I have a computer in a different room from my monitors and got tired of having to walk into the other room every morning to turn on my PC since Wake on LAN is a lie apparently.
I found a neat solution from someone who had the same thought using an ESP8266 along with a couple of opto-couplers and resistors. The resistors pull the signal low by default, and two pins are used from the ESP8266 to trigger a power or reset. All is fine.
The issue is that it is also set up to detect power from the power LED on the front panel. There's no optocoupler on this one, just 5v going straight into my ESP8266, not the best choice, but the really weird thing is that the Power LED is ALWAYS on like this.
As soon as I connect my ground bam! the Power LED lights up. The design of the circuit is pretty straight forward. The ESP8266 sits between the frontpanel and the motherboard. When the computer is turned on, it should send 5V on the LED+ from the mainboard which the esp8266 detects, but instead I'm getting constant power.
Any ideas what could be causing this? Here's the pcb layout.
Given the ESP8266 is a 3V device and appears to not be 5V compatible, this would be my starting point. Have you measured the voltage on the LED when it is off and when it is on. The voltage between each LED pin and the ground plane are the important measurements. The voltage drop of the LED is less important.
For control of external devices like an LED, the supply voltage (+) is frequently uncontrolled constant and the sink (-) pin is controlled via a MOSFET. So, the ESP8266 input pin would need to be connected to the other LED pin.
Including some resistors between the LED and the ESP pin would be appropriate to protect both devices.
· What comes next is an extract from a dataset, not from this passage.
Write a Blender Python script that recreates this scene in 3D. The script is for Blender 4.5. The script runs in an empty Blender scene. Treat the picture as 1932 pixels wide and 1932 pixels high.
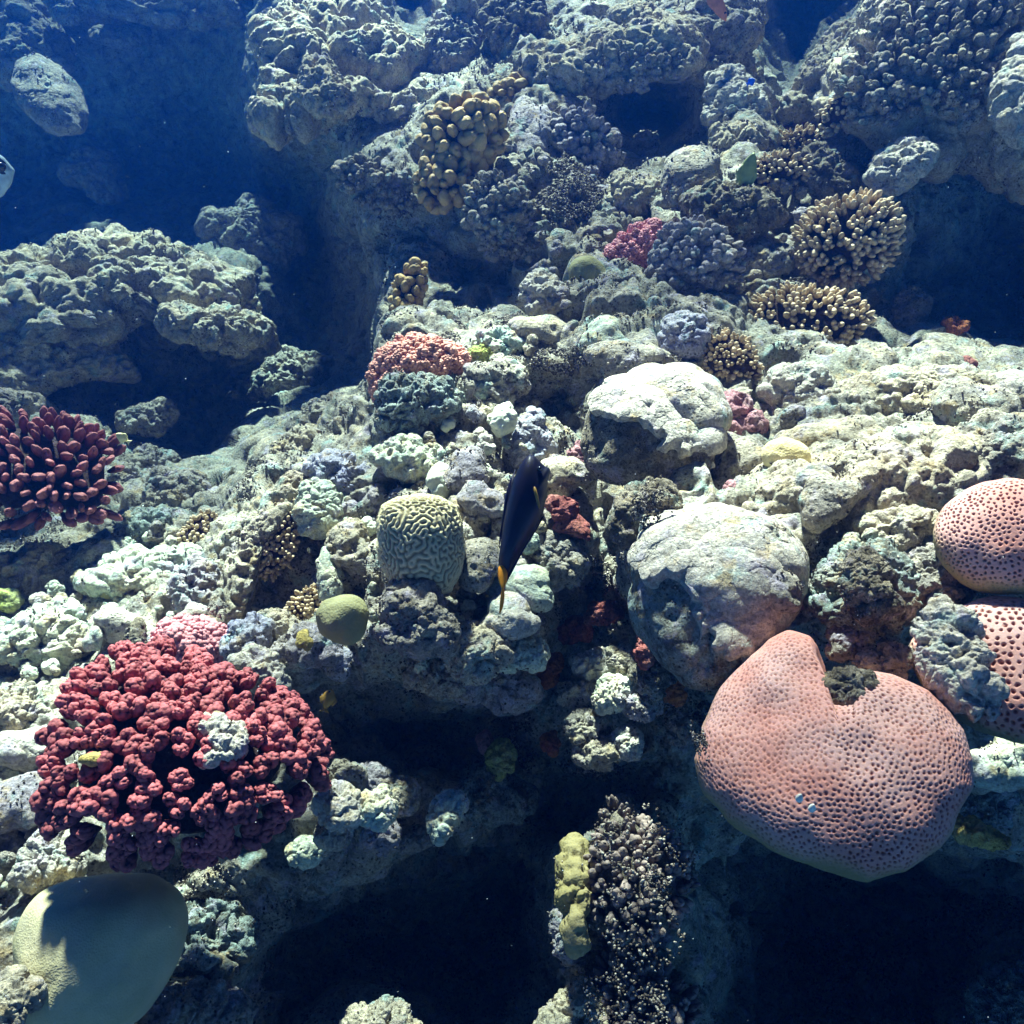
import bpy, bmesh, math, random
import numpy as np
from mathutils import Matrix, Vector

random.seed(7)
RNG = np.random.default_rng(7)
C = bpy.context.scene.collection
SC = bpy.context.scene

# ------------------------------------------------------------------ camera
CAMZ, PITCH, FOV = 2.2, 38.0, 62.0
cam_data = bpy.data.cameras.new('camera')
cam_data.sensor_fit = 'HORIZONTAL'
cam_data.angle = math.radians(FOV)
cam_data.clip_start = 0.02
cam_data.clip_end = 200.0
cam = bpy.data.objects.new('camera', cam_data)
cam.location = (0, 0, CAMZ)
cam.rotation_euler = (math.radians(90 - PITCH), 0, 0)
C.objects.link(cam)
SC.camera = cam

# ------------------------------------------------------------------ light
SUN_TO = np.array([-0.11, 0.665, 0.735]); SUN_TO /= np.linalg.norm(SUN_TO)
world = bpy.data.worlds.new('World')
SC.world = world
world.use_nodes = True
wn, wl = world.node_tree.nodes, world.node_tree.links
bg = wn['Background']
sky = wn.new('ShaderNodeTexSky')
sky.sky_type = 'NISHITA'
sky.sun_disc = False
sky.altitude = 3000
sky.air_density = 0.12
sky.dust_density = 0.0
sky.ozone_density = 2.0
sky.sun_elevation = math.asin(SUN_TO[2])
sky.sun_rotation = math.atan2(SUN_TO[0], SUN_TO[1])
wl.new(sky.outputs[0], bg.inputs['Color'])
bg.inputs['Strength'].default_value = 0.05
sd = bpy.data.lights.new('sun', 'SUN')
sd.energy = 5.0
sd.angle = math.radians(3.0)
sd.color = (1.0, 0.75, 0.66)
sun = bpy.data.objects.new('sun', sd)
sun.rotation_euler = Vector(SUN_TO).to_track_quat('Z', 'Y').to_euler()
sun.location = (0, 0, 6)
C.objects.link(sun)
SC.view_settings.view_transform = 'Standard'
SC.view_settings.look = 'None'
SC.view_settings.exposure = 3.45
SC.view_settings.gamma = 1.0
SC.render.engine = 'CYCLES'
SC.cycles.max_bounces = 6
SC.cycles.diffuse_bounces = 2
SC.cycles.glossy_bounces = 2
SC.cycles.volume_bounces = 1
SC.cycles.use_denoising = True

# ------------------------------------------------------------------ picture -> space
TANH = math.tan(math.radians(FOV / 2))
_p = math.radians(PITCH)
FWD = np.array([0, math.cos(_p), -math.sin(_p)])
UPV = np.array([0, math.sin(_p), math.cos(_p)])
RGT = np.array([1.0, 0, 0])
CAM = np.array([0, 0, CAMZ])
W = 1932.0

def ray(x, y):
    x = np.asarray(x, float); y = np.asarray(y, float)
    cx = (x / W - 0.5) * 2 * TANH
    cy = -(y / W - 0.5) * 2 * TANH
    return FWD + cx[..., None] * RGT + cy[..., None] * UPV

def at(x, y, t):
    return CAM + np.asarray(t, float)[..., None] * ray(x, y)

def px(t):                       # metres that one picture unit covers at depth t
    return 2 * TANH * t / W

# ------------------------------------------------------------------ noise
def _h(ix, iy, iz, seed):
    h = (ix.astype(np.uint32) * np.uint32(374761393) + iy.astype(np.uint32) * np.uint32(668265263)
         + iz.astype(np.uint32) * np.uint32(2147483647 - 1274126177) + np.uint32(seed * 974711 % 4294967291))
    h = (h ^ (h >> np.uint32(13))) * np.uint32(1274126177)
    h = (h ^ (h >> np.uint32(16))) * np.uint32(2246822519)
    h ^= h >> np.uint32(15)
    return h

def _hf(ix, iy, iz, seed):
    return _h(ix, iy, iz, seed).astype(np.float32) * np.float32(1 / 4294967296.0)

def vnoise(P, seed=0):           # -1..1
    P = np.asarray(P, np.float32)
    i = np.floor(P).astype(np.int32)
    f = P - i
    w = f * f * f * (f * (f * 6 - 15) + 10)
    out = 0
    for dx in (0, 1):
        wx = w[:, 0] if dx else 1 - w[:, 0]
        for dy in (0, 1):
            wy = w[:, 1] if dy else 1 - w[:, 1]
            for dz in (0, 1):
                wz = w[:, 2] if dz else 1 - w[:, 2]
                out = out + wx * wy * wz * _hf(i[:, 0] + dx, i[:, 1] + dy, i[:, 2] + dz, seed)
    return out * 2 - 1

def fbm(P, seed=0, octv=3, gain=0.5):
    a, s, out = 1.0, 0.0, 0
    P = np.asarray(P, np.float32)
    for k in range(octv):
        out = out + a * vnoise(P, seed + 17 * k)
        s += a
        a *= gain
        P = P * 2.03 + 11.7
    return out / s

def worley(P, seed=0, jitter=0.9, second=False):
    P = np.asarray(P, np.float32)
    i = np.floor(P).astype(np.int32)
    f = P - i
    d1 = np.full(len(P), 9.0, np.float32)
    d2 = np.full(len(P), 9.0, np.float32)
    for dx in (-1, 0, 1):
        for dy in (-1, 0, 1):
            for dz in (-1, 0, 1):
                h = _h(i[:, 0] + dx, i[:, 1] + dy, i[:, 2] + dz, seed)
                qx = (h & np.uint32(1023)).astype(np.float32) / 1023
                qy = ((h >> np.uint32(10)) & np.uint32(1023)).astype(np.float32) / 1023
                qz = ((h >> np.uint32(20)) & np.uint32(1023)).astype(np.float32) / 1023
                ex = dx + 0.5 + jitter * (qx - 0.5) - f[:, 0]
                ey = dy + 0.5 + jitter * (qy - 0.5) - f[:, 1]
                ez = dz + 0.5 + jitter * (qz - 0.5) - f[:, 2]
                d = ex * ex + ey * ey + ez * ez
                if second:
                    d2 = np.minimum(d2, np.maximum(d1, d))
                d1 = np.minimum(d1, d)
    if second:
        return np.sqrt(d1), np.sqrt(d2)
    return np.sqrt(d1)

def lumps(P, size, seed=0):      # rounded knobs with creases between them, 0..1
    f1 = worley(P / size, seed)
    return np.sqrt(np.clip(1 - (f1 / 0.85) ** 2, 0, 1))

def chunked(fn, P, n=250000):
    return np.concatenate([fn(P[k:k + n]) for k in range(0, len(P), n)])

# ------------------------------------------------------------------ meshes
def new_mesh(name, V, F, smooth=True, attrs=None):
    me = bpy.data.meshes.new(name)
    V = np.ascontiguousarray(V, np.float32)
    F = np.ascontiguousarray(F, np.int32)
    k = F.shape[1]
    me.vertices.add(len(V))
    me.vertices.foreach_set('co', V.ravel())
    me.loops.add(F.size)
    me.loops.foreach_set('vertex_index', F.ravel())
    me.polygons.add(len(F))
    me.polygons.foreach_set('loop_start', np.arange(0, F.size, k, dtype=np.int32))
    me.polygons.foreach_set('use_smooth', np.full(len(F), smooth, bool))
    for nm, arr in (attrs or {}).items():
        a = me.attributes.new(nm, 'FLOAT', 'POINT')
        a.data.foreach_set('value', np.ascontiguousarray(arr, np.float32))
    me.update(calc_edges=True)
    return me

def put(name, me, mat=None, parent=None):
    o = bpy.data.objects.new(name, me)
    if mat is not None and len(me.materials) == 0:
        me.materials.append(mat)
    C.objects.link(o)
    if parent is not None:
        o.parent = parent
    return o

def tag(o, label=None, cat=None, group=None, kind=None):
    if label: o['label'] = label
    if cat: o['category'] = cat
    if group: o['group'] = group
    if kind: o['kind'] = kind
    return o

_ico = {}
def ico(n):
    if n not in _ico:
        if n <= 3:
            bm = bmesh.new()
            bmesh.ops.create_icosphere(bm, subdivisions=n, radius=1.0)
            V = np.array([v.co[:] for v in bm.verts])
            F = np.array([[v.index for v in f.verts] for f in bm.faces])
            bm.free()
        else:
            V, F = ico(n - 1)
            E = np.sort(np.concatenate([F[:, [0, 1]], F[:, [1, 2]], F[:, [2, 0]]]), axis=1)
            key = E[:, 0].astype(np.int64) * len(V) + E[:, 1]
            uq, inv = np.unique(key, return_inverse=True)
            a, b = uq // len(V), uq % len(V)
            mid = V[a] + V[b]
            mid /= np.linalg.norm(mid, axis=1, keepdims=True)
            m = inv.reshape(3, -1) + len(V)
            F = np.concatenate([np.stack([F[:, 0], m[0], m[2]], 1), np.stack([F[:, 1], m[1], m[0]], 1),
                                np.stack([F[:, 2], m[2], m[1]], 1), np.stack([m[0], m[1], m[2]], 1)])
            V = np.concatenate([V, mid])
        _ico[n] = (V, F)
    return _ico[n]

def vnormals(V, F):
    n = np.cross(V[F[:, 1]] - V[F[:, 0]], V[F[:, 2]] - V[F[:, 0]])
    N = np.zeros_like(V)
    for k in range(F.shape[1]):
        for c in range(3):
            N[:, c] += np.bincount(F[:, k], weights=n[:, c], minlength=len(V))
    return N / (np.linalg.norm(N, axis=1, keepdims=True) + 1e-12)
# ------------------------------------------------------------------ materials
class NT:
    def __init__(self, name):
        self.m = bpy.data.materials.new(name)
        self.m.use_nodes = True
        self.t = self.m.node_tree
        self.b = self.t.nodes['Principled BSDF']
        self.b.inputs['Roughness'].default_value = 0.85
        self.b.inputs['Specular IOR Level'].default_value = 0.15
    def n(self, kind, **kw):
        x = self.t.nodes.new('ShaderNode' + kind)
        for k, v in kw.items():
            if k in x.inputs: x.inputs[k].default_value = v
            else: setattr(x, k, v)
        return x
    def l(self, a, b): self.t.links.new(a, b)
    def noise(self, vec, scale, detail=3, rough=0.55):
        x = self.n('TexNoise')
        x.inputs['Scale'].default_value = scale
        x.inputs['Detail'].default_value = detail
        x.inputs['Roughness'].default_value = rough
        self.l(vec, x.inputs['Vector'])
        return x.outputs['Fac']
    def ramp(self, fac, stops, interp='LINEAR'):
        x = self.n('ValToRGB')
        cr = x.color_ramp
        cr.interpolation = interp
        while len(cr.elements) < len(stops): cr.elements.new(0.5)
        for e, (p, c) in zip(cr.elements, stops):
            e.position = p
            e.color = (*c, 1) if isinstance(c, tuple) else (c, c, c, 1)
        self.l(fac, x.inputs[0])
        return x.outputs[0]
    def mix(self, fac, a, b, blend='MIX'):
        x = self.n('Mix', data_type='RGBA', blend_type=blend)
        for s, v in ((0, fac), (6, a), (7, b)):
            if isinstance(v, tuple): x.inputs[s].default_value = (*v, 1)
            elif isinstance(v, (int, float)): x.inputs[s].default_value = v
            else: self.l(v, x.inputs[s])
        return x.outputs[2]
    def math(self, op, a, b=0.0):
        x = self.n('Math', operation=op)
        for s, v in ((0, a), (1, b)):
            if isinstance(v, (int, float)): x.inputs[s].default_value = v
            else: self.l(v, x.inputs[s])
        return x.outputs[0]
    def bump(self, h, dist, strength=1.0, prev=None):
        x = self.n('Bump')
        x.inputs['Distance'].default_value = dist
        x.inputs['Strength'].default_value = strength
        self.l(h, x.inputs['Height'])
        if prev is not None: self.l(prev, x.inputs['Normal'])
        return x.outputs[0]
    def done(self, col, normal=None):
        self.l(col, self.b.inputs['Base Color'])
        if normal is not None: self.l(normal, self.b.inputs['Normal'])
        return self.m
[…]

If the LED has 5 Volts, then a resistor voltage divider will be required for the safety of the ESP device. A current limiting resistor between the LED pin and ESP pin is worth considering as well.
Always post the schematic first, not a PCB or breadboard layout. If no error can be found in the schematic, then you can post the PCB or breadboard layout for the forum to check.
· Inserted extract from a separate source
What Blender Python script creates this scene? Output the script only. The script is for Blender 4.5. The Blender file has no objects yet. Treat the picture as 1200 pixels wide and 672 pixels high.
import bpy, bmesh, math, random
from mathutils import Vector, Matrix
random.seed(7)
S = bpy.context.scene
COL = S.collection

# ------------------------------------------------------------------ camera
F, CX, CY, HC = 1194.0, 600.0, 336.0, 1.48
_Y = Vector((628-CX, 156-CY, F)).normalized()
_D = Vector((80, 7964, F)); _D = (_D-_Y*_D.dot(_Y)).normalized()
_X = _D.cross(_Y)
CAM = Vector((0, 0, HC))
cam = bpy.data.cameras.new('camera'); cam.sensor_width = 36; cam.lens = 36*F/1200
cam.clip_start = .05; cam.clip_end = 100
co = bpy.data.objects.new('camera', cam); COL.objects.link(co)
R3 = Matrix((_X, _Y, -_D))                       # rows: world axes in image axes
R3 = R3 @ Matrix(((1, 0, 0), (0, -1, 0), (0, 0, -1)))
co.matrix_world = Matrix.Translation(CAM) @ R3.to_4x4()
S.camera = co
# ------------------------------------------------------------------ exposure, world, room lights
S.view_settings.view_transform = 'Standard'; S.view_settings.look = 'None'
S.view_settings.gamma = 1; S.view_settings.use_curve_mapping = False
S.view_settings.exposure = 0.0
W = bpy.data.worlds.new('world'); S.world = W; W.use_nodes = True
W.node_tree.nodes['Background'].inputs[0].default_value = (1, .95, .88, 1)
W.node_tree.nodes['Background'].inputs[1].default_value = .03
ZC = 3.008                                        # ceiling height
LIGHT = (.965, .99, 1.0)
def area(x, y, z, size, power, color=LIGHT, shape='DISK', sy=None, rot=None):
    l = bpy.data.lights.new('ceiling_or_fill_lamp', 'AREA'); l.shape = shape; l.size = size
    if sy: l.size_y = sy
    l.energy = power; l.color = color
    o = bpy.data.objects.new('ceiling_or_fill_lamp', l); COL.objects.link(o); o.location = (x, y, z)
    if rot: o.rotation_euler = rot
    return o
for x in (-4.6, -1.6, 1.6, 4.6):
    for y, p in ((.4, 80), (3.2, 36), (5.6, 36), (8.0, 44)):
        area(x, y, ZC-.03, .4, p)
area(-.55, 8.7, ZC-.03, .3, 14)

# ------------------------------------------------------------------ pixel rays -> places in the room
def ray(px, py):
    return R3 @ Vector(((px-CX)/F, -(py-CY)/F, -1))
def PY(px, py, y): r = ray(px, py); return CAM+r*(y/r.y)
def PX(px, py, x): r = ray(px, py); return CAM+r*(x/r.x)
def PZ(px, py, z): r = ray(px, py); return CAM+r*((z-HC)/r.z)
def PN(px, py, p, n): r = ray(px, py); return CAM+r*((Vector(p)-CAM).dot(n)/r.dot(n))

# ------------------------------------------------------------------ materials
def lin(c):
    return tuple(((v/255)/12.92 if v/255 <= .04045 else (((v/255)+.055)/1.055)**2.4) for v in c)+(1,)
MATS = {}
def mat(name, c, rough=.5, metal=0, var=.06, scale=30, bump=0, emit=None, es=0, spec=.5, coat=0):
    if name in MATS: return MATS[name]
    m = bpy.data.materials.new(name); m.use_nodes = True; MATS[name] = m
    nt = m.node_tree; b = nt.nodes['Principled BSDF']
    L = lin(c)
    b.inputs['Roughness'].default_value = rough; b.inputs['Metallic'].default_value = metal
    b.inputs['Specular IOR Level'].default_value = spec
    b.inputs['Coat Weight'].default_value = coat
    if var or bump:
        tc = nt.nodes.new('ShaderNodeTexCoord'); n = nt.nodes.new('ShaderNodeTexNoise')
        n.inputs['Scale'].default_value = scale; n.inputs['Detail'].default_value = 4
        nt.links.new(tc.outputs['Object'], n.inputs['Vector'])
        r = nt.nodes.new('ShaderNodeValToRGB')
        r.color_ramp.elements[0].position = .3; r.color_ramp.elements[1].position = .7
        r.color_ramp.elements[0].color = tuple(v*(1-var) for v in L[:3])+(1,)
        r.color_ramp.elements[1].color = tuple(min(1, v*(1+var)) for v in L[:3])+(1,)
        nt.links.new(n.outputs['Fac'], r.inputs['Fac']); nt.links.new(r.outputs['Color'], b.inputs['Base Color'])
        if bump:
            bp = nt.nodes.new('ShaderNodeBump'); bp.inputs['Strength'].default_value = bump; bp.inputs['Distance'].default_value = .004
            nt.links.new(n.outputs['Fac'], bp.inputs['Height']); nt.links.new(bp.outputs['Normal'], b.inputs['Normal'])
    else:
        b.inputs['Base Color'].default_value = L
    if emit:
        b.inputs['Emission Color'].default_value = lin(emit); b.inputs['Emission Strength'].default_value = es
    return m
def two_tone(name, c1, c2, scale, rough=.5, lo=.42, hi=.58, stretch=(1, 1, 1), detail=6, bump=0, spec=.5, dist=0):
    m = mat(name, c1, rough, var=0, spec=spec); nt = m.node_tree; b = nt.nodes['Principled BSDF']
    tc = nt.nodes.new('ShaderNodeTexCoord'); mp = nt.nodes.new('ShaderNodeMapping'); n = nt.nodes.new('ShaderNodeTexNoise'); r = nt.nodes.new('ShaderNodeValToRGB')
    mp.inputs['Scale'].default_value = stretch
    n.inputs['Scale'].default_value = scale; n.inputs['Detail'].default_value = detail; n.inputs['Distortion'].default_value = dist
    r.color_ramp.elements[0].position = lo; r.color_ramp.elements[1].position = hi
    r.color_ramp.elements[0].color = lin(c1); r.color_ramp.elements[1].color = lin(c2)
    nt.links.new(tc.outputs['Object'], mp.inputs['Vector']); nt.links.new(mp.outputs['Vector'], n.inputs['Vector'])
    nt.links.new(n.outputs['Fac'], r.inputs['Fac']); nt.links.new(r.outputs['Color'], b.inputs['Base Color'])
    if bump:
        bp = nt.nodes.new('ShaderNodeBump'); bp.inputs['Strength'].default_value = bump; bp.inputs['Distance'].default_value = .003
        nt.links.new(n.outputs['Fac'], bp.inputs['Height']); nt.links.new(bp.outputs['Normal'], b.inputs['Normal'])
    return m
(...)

If you don't have a schematic, and you created the PCB layout without one...
then you probably didn't build a prototype or test it either. If you try to run before you can walk, you fall to flat on your face.
ohhh, okay yeah, that would make a lot of sense for why it's behaving the way it is. As soon as I connect my ground I'm giving it a path for the led to turn on. This would also explain why when I connected it to an external 5v wall wart the LED becomes very dim, but still on. It no longer has a common ground and it's in a floating state.
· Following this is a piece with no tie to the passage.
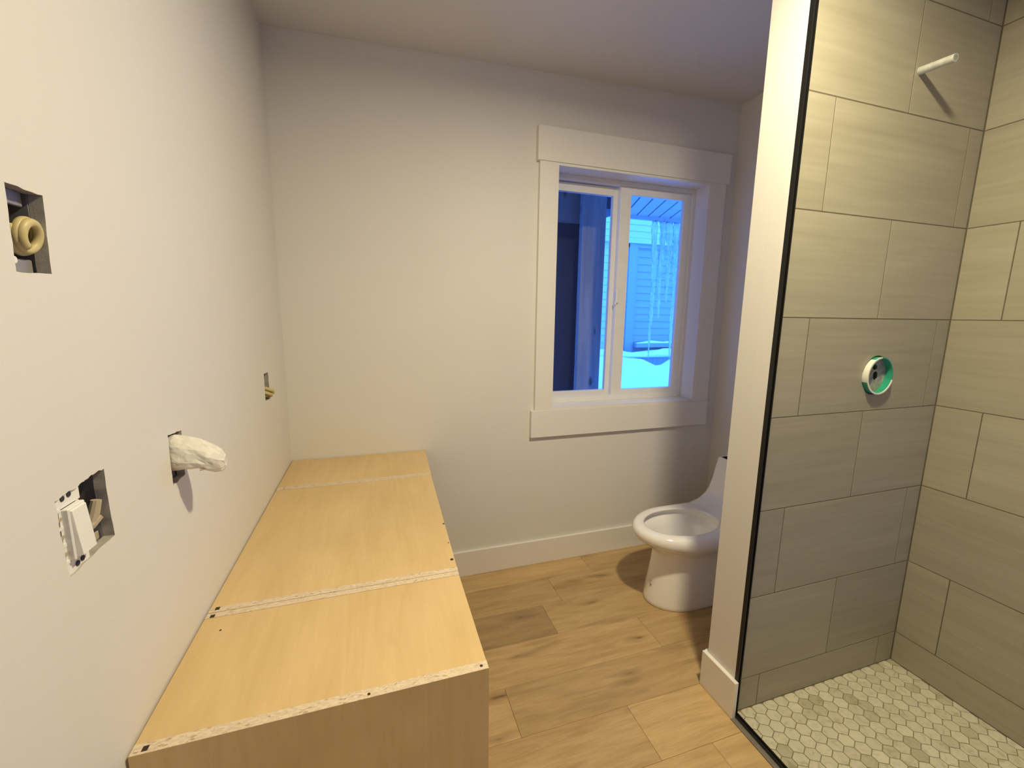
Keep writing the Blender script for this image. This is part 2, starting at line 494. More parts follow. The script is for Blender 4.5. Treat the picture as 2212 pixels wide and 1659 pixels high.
# ------------------------------------------------------------------ left wall with box cut-outs
def wl(u, v, d): return (-d, u, v)       # u = y, v = z, d = depth into the wall
H1 = [(-1.386, 1.393), (-1.331, 1.395), (-1.326, 1.487), (-1.382, 1.487)]
H2 = [(-1.388, 1.124), (-1.342, 1.127), (-1.330, 1.129), (-1.288, 1.130), (-1.285, 1.027), (-1.383, 1.022)]
H3 = [(-1.094, 1.026), (-1.039, 1.028), (-1.034, 1.118), (-1.092, 1.124)]
H4 = [(-0.366, 1.044), (-0.296, 1.041), (-0.300, 1.137), (-0.360, 1.140)]
holes = [rough_loop(H1, 0.0010), rough_loop(H2, 0.0018, 7), rough_loop(H3, 0.0012), rough_loop(H4, 0.0012)]
outer = [(YREAR, 0.0), (0.12, 0.0), (0.12, zc(0)), (YREAR, zc(0))]
bm = sheet_with_holes(outer, holes, wl, 0.014)
wall_left = struct('wall_left', bm, [M['paint'], M['gypsum']], label='painted left wall with electrical cut-outs above the vanity')
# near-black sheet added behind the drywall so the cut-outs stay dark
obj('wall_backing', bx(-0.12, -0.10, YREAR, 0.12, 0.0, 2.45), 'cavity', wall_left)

# ------------------------------------------------------------------ back wall with window opening
WX0, WX1, WZ0, WZ1 = 1.228, 2.139, 0.866, 2.076
def wb(u, v, d): return (u, d, v)
bm = sheet_with_holes([(0.0, 0.0), (XR + 0.1, 0.0), (XR + 0.1, zc(XR)), (0.0, zc(0))],
                      [[(WX0, WZ0), (WX1, WZ0), (WX1, WZ1), (WX0, WZ1)]], wb, 0.16, mi_side=0)
wall_back = struct('wall_back', bm, [M['paint']], label='painted back wall around the window')

# ceiling (runs up slightly to the right), rear wall, right wall, partition
bm = nb()
v = [bm.verts.new(p) for p in ((-0.014, YREAR - 0.1, zc(0)), (XR + 0.1, YREAR - 0.1, zc(XR)), (XR + 0.1, 0.16, zc(XR)), (-0.014, 0.16, zc(0)))]
v2 = [bm.verts.new(x.co + Vector((0, 0, 0.1))) for x in v]
bm.faces.new(v); bm.faces.new(v2)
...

I'll connect up my multi-meter and give it a quick test here, but just quickly spitballing a possible solution if I cut the connection between the LED ground and the ESP ground on the board and then use a pin with an internal pullup, I could connect that pin to the LED ground and sense when the input goes low.
Then I would just need to make sure that the ESP is externally connected to the pc's ground to make sure it has a common ground reference, something I'm already doing since I connect it's 5v and ground to an empty USB 2_0 header.
Though I think I'd be better off long term using another optocoupler in line with the LED's power instead of using this branching power detection line that is currently employed.
Ok, thanks for that. I can't see a problem with the schematic, other than the one that has already been mentioned: that a 5V signal is connected directly to a 3.3V input pin.
If I remember, the wires from the front panel in the cases I have used are marked PWR+ and PWR-. Not PWR and GND. So the motherboard is free to switch the led on high side or low side.
Perhaps if the power led is switched on the high side, then when the power led is off, the ESP input is floating. Try connecting an external pull-down to the pin, e.g. 10K.
Perhaps if the power led is switched on the low side, the power led + is connected to a permanent 5V supply and it is the power led - that switches the led on and off. Try connecting that to the Arduino pin, and use the internal pull-up on the ESP pin.
I guess the way that the power led is switched on/off can vary between different motherboards. Another opto-isolator would allow it to work for almost any motherboard.
yeah the guy who made this talked about vaguely hearing that power detection straight off the power led was a bad idea, but couldn't remember why and just made it like this anyways. But that's fine, I didn't like it going straight into my input pin anyways and this design was a good proof of concept to see if it would work in general before I refined it a bit.